Question: Electronic configuration of silver atoms in ground state. (A) \(\left[ Kr \right]3{{d}^{10}}4{{s}^...

Question

Electronic configuration of silver atoms in ground state.
(A) $\left[ Kr \right]3{{d}^{10}}4{{s}^{1}}$
(B) $\left[ Xe \right]4{{f}^{14}}5{{d}^{10}}6{{s}^{1}}$
(C) $\left[ Kr \right]4{{d}^{10}}5{{s}^{1}}$
(D) $\left[ Kr \right]4{{d}^{9}}5{{s}^{2}}$

Answer 1

Solution

The concept of determining the electronic configuration for an atom in its ground state will help us solve the given illustration.
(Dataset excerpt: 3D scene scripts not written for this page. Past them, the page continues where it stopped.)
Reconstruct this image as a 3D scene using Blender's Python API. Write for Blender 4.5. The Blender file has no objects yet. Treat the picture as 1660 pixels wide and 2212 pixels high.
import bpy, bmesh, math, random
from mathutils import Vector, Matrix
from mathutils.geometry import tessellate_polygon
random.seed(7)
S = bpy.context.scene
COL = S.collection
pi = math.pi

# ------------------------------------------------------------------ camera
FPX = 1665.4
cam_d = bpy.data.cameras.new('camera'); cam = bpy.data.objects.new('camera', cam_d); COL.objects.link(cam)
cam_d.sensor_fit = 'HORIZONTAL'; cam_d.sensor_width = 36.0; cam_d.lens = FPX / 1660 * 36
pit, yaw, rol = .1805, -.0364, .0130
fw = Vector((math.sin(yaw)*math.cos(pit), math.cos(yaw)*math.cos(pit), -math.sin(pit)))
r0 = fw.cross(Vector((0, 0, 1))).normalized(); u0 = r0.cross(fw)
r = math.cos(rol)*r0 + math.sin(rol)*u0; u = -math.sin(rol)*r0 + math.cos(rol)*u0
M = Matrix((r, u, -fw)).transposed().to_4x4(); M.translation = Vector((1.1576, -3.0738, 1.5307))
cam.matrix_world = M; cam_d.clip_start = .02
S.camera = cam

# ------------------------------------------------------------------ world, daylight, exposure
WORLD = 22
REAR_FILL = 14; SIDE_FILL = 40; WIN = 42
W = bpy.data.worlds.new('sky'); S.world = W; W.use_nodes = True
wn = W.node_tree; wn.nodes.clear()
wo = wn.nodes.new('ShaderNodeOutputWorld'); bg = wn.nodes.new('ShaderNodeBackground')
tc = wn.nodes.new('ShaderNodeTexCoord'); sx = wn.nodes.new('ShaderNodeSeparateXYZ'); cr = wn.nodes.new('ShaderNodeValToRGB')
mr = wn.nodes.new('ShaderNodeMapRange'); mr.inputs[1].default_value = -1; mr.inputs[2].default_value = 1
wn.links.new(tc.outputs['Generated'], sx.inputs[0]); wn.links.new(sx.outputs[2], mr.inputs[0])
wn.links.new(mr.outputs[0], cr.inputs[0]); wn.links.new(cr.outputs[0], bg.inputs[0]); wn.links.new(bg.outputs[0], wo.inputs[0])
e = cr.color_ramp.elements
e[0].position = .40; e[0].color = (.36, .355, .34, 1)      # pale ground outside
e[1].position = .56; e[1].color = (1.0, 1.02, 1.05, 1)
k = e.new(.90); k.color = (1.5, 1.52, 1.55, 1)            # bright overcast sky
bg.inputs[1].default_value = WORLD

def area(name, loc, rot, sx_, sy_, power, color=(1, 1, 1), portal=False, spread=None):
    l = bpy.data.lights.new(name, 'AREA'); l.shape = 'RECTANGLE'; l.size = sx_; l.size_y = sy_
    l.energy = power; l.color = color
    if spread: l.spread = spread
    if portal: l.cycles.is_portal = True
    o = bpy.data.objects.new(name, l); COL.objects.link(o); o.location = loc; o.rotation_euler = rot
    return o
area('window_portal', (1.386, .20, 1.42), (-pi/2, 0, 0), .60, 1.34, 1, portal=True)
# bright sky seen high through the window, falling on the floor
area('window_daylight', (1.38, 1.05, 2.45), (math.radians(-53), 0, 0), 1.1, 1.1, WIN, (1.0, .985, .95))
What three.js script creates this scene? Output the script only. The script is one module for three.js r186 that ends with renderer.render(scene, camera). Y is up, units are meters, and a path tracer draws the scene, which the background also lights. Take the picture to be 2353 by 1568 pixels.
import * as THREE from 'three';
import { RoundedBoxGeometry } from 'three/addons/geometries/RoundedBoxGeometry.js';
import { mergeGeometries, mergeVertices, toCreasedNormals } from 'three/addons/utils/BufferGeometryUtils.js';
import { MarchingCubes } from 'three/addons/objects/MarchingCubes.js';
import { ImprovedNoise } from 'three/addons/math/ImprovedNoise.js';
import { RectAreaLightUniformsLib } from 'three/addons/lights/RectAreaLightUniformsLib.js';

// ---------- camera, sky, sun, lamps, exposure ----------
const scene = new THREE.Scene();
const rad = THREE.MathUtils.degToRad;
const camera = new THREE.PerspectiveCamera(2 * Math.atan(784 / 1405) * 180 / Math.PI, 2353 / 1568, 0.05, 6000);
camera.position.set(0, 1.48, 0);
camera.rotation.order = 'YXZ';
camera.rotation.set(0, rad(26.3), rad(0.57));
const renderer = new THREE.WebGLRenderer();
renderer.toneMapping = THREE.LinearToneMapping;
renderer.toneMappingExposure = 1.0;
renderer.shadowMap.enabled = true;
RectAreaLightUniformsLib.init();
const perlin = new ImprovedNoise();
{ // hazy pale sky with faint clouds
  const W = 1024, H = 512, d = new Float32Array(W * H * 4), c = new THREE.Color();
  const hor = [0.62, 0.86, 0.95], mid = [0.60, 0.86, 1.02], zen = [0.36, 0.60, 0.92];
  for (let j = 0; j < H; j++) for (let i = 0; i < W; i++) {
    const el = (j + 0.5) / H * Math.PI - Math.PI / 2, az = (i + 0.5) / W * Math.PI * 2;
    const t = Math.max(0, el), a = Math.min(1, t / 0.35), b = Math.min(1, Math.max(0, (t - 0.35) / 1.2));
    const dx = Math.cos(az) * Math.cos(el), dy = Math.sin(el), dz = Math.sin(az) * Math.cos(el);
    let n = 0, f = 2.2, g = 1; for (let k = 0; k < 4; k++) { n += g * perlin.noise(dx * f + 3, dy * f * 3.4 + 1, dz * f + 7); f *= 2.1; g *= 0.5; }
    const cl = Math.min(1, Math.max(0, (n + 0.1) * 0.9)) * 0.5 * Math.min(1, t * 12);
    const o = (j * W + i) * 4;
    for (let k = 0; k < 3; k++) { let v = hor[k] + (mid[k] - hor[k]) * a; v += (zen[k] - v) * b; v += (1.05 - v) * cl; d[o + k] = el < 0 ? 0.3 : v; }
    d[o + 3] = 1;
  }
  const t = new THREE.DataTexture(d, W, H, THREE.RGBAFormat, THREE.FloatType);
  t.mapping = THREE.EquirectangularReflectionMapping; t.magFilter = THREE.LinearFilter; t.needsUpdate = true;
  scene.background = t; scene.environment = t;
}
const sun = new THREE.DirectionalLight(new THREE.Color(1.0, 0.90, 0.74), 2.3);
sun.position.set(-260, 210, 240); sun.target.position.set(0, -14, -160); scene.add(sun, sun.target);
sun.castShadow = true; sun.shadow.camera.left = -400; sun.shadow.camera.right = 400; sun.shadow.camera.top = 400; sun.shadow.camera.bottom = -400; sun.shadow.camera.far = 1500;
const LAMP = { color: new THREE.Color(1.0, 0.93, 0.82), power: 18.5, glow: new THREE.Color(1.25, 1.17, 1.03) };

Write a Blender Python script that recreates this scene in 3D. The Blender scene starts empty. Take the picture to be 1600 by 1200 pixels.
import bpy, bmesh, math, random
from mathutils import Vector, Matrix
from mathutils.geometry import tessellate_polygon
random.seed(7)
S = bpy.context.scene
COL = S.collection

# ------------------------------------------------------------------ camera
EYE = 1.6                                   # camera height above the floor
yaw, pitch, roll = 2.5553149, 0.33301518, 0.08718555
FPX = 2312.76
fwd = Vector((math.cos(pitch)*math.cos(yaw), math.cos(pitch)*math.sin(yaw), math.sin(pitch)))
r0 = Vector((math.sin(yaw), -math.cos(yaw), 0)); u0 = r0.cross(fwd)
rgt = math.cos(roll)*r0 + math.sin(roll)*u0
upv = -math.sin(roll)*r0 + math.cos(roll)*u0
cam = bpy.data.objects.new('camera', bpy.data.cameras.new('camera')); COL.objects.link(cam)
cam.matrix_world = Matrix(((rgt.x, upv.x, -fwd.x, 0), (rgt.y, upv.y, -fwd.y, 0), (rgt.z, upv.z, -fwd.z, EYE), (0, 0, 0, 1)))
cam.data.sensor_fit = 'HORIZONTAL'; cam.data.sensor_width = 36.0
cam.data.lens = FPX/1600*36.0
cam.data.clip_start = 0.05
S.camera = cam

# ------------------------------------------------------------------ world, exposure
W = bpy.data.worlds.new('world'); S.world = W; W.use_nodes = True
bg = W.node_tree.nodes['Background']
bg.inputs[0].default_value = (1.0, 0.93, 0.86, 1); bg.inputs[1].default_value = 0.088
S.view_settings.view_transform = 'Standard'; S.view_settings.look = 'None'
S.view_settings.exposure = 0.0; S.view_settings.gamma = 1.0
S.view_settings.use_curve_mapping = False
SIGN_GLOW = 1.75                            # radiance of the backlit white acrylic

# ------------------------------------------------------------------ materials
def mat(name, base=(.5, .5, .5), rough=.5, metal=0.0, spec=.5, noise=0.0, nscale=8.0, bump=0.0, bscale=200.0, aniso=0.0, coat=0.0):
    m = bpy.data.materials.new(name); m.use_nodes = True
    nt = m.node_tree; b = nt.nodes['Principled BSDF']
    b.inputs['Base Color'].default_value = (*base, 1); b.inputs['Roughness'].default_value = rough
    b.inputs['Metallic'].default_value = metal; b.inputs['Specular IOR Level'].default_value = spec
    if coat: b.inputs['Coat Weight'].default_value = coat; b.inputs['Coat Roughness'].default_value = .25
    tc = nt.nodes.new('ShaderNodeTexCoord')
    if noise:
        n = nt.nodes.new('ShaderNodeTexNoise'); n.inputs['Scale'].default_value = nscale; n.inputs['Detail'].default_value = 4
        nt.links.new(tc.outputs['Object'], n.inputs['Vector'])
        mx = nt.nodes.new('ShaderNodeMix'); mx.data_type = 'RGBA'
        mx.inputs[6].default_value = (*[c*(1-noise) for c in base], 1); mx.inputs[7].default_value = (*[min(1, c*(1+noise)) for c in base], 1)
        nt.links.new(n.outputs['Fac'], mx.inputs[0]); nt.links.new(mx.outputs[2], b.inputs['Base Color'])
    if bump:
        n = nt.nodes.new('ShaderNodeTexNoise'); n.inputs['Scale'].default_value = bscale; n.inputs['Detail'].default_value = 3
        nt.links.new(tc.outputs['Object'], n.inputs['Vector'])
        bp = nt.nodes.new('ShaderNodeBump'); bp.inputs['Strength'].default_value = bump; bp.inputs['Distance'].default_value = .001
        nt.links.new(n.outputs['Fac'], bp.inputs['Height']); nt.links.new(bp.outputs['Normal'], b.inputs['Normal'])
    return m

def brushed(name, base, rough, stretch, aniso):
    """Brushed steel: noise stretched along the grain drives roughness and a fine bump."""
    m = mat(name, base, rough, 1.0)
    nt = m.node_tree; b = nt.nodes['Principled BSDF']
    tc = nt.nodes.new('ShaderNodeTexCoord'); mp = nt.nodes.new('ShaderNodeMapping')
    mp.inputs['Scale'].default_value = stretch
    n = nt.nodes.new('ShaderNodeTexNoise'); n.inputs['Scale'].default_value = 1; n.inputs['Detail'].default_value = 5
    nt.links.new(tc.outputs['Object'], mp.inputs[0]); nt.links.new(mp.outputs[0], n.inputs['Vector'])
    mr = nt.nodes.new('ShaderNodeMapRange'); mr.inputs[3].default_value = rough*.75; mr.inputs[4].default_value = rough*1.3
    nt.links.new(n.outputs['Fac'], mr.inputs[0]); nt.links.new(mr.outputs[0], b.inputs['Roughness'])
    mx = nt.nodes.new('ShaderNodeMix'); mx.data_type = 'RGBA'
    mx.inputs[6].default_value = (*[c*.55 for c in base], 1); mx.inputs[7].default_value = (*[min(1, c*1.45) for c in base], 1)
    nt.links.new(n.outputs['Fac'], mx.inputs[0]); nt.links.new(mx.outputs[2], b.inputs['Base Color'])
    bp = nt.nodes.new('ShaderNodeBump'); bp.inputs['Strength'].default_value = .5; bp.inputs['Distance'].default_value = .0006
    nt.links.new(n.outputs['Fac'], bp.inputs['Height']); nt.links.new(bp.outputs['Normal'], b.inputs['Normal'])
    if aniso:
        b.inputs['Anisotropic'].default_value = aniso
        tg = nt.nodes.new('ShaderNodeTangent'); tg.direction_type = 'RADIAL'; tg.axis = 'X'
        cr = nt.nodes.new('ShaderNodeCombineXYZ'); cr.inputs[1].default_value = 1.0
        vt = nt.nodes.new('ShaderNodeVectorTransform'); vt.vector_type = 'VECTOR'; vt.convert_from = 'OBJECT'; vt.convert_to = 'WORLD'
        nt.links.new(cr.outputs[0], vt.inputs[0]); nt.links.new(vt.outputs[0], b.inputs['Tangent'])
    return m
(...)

Some exceptions can also interfere in the general electronic configuration as exceptions play an important role in determining the actual facts.
The ground state is the lowest energy state in which electrons occupy the normal energy level assigned to them.

Complete answer:
Let us study about the given element and its electronic configuration;
Silver (Ag):
It is an element with the atomic number 47. It is a d-block element of group 11 and period 5. It is a transition metal.
As, it is d-block element the general electronic configuration is given as $\left( n-1 \right){{d}^{\left( 1-10 \right)}}n{{s}^{\left( 0-2 \right)}}$ .
Ground state-
As we know, ground state is the lowest energy state in which electrons occupy the normal energy level assigned to them.
Thus,
The specific electronic configuration of Ag in its ground state is given as;
The Ag element belongs to the ninth column in d-block thus, the electronic configuration must consist of $4{{d}^{9}}$ .
Electronic configuration- $1{{s}^{2}}2{{s}^{2}}2{{p}^{6}}3{{s}^{2}}3{{p}^{6}}3{{d}^{10}}4{{s}^{2}}4{{p}^{6}}4{{d}^{9}}5{{s}^{2}}$
But in this case, there is an exception, silver’s 4d orbital will be completely filled which implies that only one electron will be present in 5s orbital. Thus,
Electronic configuration- $1{{s}^{2}}2{{s}^{2}}2{{p}^{6}}3{{s}^{2}}3{{p}^{6}}3{{d}^{10}}4{{s}^{2}}4{{p}^{6}}4{{d}^{10}}5{{s}^{1}}$
Now, the electronic configuration of Kr is given as- $1{{s}^{2}}2{{s}^{2}}2{{p}^{6}}3{{s}^{2}}3{{p}^{6}}3{{d}^{10}}4{{s}^{2}}4{{p}^{6}}$
Therefore,
The shorthand electron configuration of the elements can be given by considering the corresponding noble gases as,
Noble gas shorthand electron configuration- $\left[ Kr \right]4{{d}^{10}}5{{s}^{1}}$

Hence, option (C) is correct.

Note:
Do note that students may get confused in option (C) and (D), but remember silver has an exception and hence an electron is shifted to fulfil the d-orbital.
Also, option (B) can never be the answer as silver is a d-block element and that option consists of f-orbital.